La nécessaire vocation
En effet, on ne s’improvise pas paysan ou artisan, et il est des domaines où la bonne volonté, bien que toujours et partout nécessaire, a ses limites. Dans notre société où la transmission des savoirs et des techniques traditionnelles a quasiment disparu, il est nécessaire que les révolutionnaires, pour retrouver ce savoir, se forment et apprennent. Cela en adéquation avec leur convictions intimes et le rôle qu’ils se savent (ou pensent savoir) être appelés à jouer.
Si cela est toujours possible sur le court terme avec des enjeux peu importants, on ne peut pas organiser une communauté durable en apprenant uniquement « sur le tas », du moins pas tant que celle-ci ne sera pas en capacité d’assurer elle-même ces formations. De nombreux livres, associations, sites internet, etc., permettent d’accéder à un certain savoir, bien que souvent, l’érudition ne se suffise pas en elle-même et qu’il soit toujours nécessaire de mettre les pieds dans un champ, un atelier, une caserne ou une forge.
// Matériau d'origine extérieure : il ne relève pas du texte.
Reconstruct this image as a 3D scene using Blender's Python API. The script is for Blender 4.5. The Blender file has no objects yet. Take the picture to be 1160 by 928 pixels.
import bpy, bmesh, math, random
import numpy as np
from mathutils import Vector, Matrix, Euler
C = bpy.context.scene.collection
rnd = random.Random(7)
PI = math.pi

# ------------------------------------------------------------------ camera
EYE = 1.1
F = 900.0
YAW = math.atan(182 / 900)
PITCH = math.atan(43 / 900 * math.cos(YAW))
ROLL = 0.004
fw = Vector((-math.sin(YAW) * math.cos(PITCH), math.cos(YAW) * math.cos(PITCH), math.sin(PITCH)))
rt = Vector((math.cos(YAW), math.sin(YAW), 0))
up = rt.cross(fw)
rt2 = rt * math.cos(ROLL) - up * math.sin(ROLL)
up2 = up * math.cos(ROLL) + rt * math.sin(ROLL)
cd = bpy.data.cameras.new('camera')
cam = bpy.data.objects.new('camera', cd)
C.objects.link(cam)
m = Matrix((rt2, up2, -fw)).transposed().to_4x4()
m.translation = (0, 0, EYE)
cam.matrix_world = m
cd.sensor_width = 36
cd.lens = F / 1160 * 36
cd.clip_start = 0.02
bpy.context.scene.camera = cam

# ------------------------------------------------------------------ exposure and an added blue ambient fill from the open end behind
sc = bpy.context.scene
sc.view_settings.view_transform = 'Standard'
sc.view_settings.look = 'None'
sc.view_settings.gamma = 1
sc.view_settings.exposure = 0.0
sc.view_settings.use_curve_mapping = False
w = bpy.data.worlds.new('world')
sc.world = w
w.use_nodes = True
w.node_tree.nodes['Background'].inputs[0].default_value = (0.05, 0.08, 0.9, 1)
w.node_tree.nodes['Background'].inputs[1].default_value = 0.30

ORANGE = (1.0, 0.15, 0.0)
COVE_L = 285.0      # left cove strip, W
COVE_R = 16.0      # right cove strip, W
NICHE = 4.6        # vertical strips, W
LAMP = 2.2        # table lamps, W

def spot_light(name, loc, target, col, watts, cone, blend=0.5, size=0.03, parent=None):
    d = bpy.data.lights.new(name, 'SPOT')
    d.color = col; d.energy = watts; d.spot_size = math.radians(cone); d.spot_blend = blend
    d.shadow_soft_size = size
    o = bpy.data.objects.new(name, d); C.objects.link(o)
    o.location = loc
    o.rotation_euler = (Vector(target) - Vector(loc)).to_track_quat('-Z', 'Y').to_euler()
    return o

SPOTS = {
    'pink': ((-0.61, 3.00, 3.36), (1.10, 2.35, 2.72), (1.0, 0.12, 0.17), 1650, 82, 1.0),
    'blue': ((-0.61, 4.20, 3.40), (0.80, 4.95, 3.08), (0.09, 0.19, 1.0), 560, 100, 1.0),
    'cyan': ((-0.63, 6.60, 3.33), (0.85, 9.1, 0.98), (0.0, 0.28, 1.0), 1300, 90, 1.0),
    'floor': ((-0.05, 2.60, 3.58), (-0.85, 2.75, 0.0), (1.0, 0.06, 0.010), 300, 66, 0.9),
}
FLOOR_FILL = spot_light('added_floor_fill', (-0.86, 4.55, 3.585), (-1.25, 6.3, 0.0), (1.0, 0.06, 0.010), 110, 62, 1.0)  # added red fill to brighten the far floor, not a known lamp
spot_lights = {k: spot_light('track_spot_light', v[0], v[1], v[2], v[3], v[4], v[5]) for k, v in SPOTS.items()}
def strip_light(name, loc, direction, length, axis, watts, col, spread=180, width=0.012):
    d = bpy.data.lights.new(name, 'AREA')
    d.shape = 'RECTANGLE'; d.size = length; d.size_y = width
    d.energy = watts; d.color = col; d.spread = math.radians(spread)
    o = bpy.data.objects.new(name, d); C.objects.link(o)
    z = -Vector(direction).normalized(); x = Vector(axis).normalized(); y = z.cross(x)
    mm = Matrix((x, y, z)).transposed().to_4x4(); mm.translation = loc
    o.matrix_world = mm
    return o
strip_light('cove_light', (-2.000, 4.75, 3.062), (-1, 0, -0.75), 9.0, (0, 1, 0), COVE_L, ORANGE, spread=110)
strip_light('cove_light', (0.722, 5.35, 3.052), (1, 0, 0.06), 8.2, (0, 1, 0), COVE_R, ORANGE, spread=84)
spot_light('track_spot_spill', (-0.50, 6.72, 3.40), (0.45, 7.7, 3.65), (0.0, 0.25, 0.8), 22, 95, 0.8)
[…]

Nous tenterons, à la fin de ce texte, d’établir une liste (non exhaustive) de sources concernant le domaine agricole uniquement, le seul en lequel nous sommes qualifiés. Nous mettons en garde contre la saine tentation de vouloir « tout savoir » et d’être formés dans tous les domaines : s’il est effectivement conseillé de savoir s’occuper d’un peu de tout, il n’est possible de ne réellement suivre qu’une voie, et l’on ne peut devenir réellement bon dans un domaine qu’en s’y consacrant pleinement. S’il est nécessaire pour un paysan de se confectionner des outils et d’entretenir ses bâtiments, il semble plus difficile de s’occuper de champs tout en étant un ébéniste de qualité et un forgeron chevronné.
La nécessaire transcendance
La deuxième erreur théorique que l’on retrouve de façon quasi-permanente dans toutes les orientations idéologiques et pratiques des mouvements alternatifs contemporains est la « sacralisation » de la volonté humaine, comme moyen de concevoir et mettre en place une autre société. Si effectivement la volonté est un préalable nécessaire à toute création, le simple fait de vouloir changer quelque chose n’a en réalité qu’un effet au mieux temporaire, et dans la plupart des cas aucun effet du tout, sur la structure sociale et ses évolutions.
De fait, la volonté, comme toute valeur spécifique du monde matériel humain, est quelque chose d’inconsistant, de changeant, et les expériences révolutionnaires qui ont avorté, tout en étant pourtant basées sur une volonté de fer, sont légion. Il est nécessaire, pour tout mouvement désirant construire quelque chose de stable et de durable, d’avoir des membres liés non pas seulement par un désir commun, mais aussi par une communauté de l’esprit et de la transcendance, liés donc par ce que tout groupe social peut avoir de plus élevé. Cela signifie donc également qu’un groupe révolutionnaire efficace doit choisir ses membres non pas sur la base de leur bonne volonté, mais sur celle de leur qualité et de leur capacité à reconnaître et accepter ce qui est au-dessus de leur volonté propre. Les convictions des lecteurs les inclineront à y reconnaître Dieu, le Destin ou la Nécessité, mais tous ont en commun d’accepter, avec humilité, quelque chose qui leur préside et est supérieur tant à leur ego propre qu’à la somme des ego d’un groupe. C’est ce concept de transcendance qui manque à toutes les tentatives d’alternatives qui ont échouées.
Une longue marche
D’autre part, accepter les limites de l’ego permet également se prémunir d’un autre mal assez courant qui est celui de vouloir vivre et jouir des changements que l’on cherche à provoquer.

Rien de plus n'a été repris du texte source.